Some of the challenges I have been involved with are reducing instances of poor purchase experiences after clicking on an ad and preventing offensive content. One challenge that plagues many of these questions is agreeing on an objective definition of the problem. How can the validity of all claims be assessed at massive scale without consulting an expert for each? How late can a purchased product arrive before it is deemed a bad experience? How do cultural norms help determine whether something is acceptable? These are all very difficult questions without a definitive answer, but we grapple with them. The team makes these decisions with the best intent and the best information available at the time.
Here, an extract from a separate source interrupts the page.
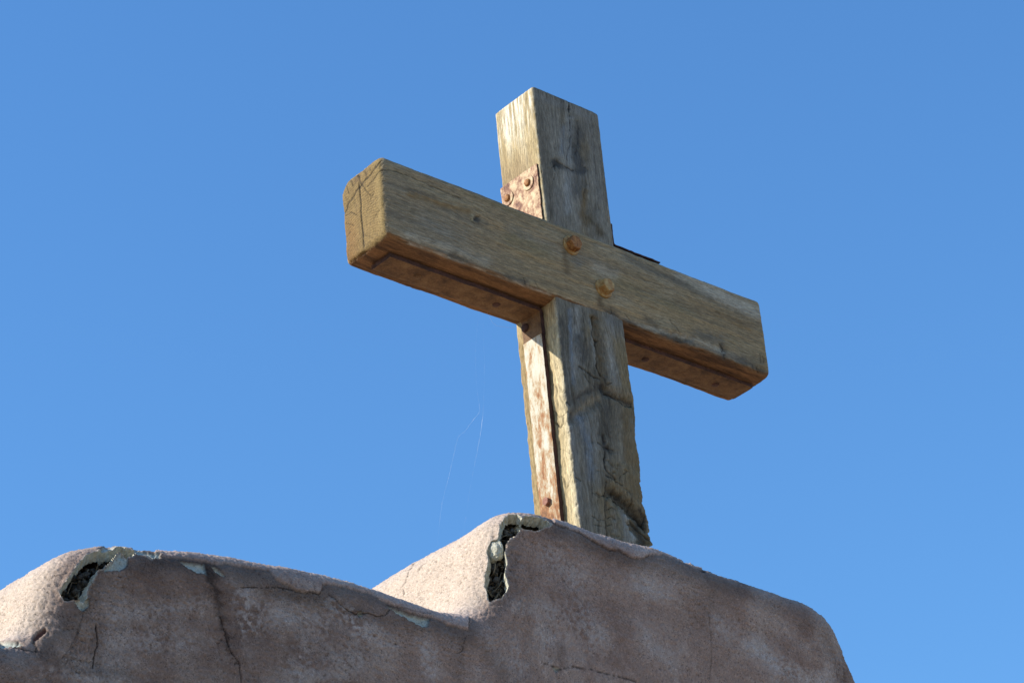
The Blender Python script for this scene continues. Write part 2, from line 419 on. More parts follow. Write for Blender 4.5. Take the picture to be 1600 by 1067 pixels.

We have received strong encouragement from our leadership to mitigate a broad array of these types of issues. An incident I witnessed illustrates this best. The team was presenting to senior leadership its approach to mitigating harm caused by the purchase of low-quality products after clicking on an ad. This was a hard problem to begin with. After all, how would Facebook even know what products are being purchased by users after interacting with an ad? Rather than giving us a pat on the back for having taken on a difficult problem, a senior leader challenged us, “Do only purchase related poor experiences matter? What about other poor experiences following a click on an ad? How about downloading malware? Or identity theft?” These questions pushed us to expand our research into the types of poor experiences people have, and to strategize how we could mitigate them. When the team went back with an expensive method to measure the problem, leadership approved a large budget that has continued to grow since. We have since made significant progress in mitigating these types of bad experiences.

I began my journey at Facebook with a vision to help the world, and I am happy that the company has given me the opportunity to realize it in my own small way. This is a journey which has no end, but it is this journey to help people that drives me every day.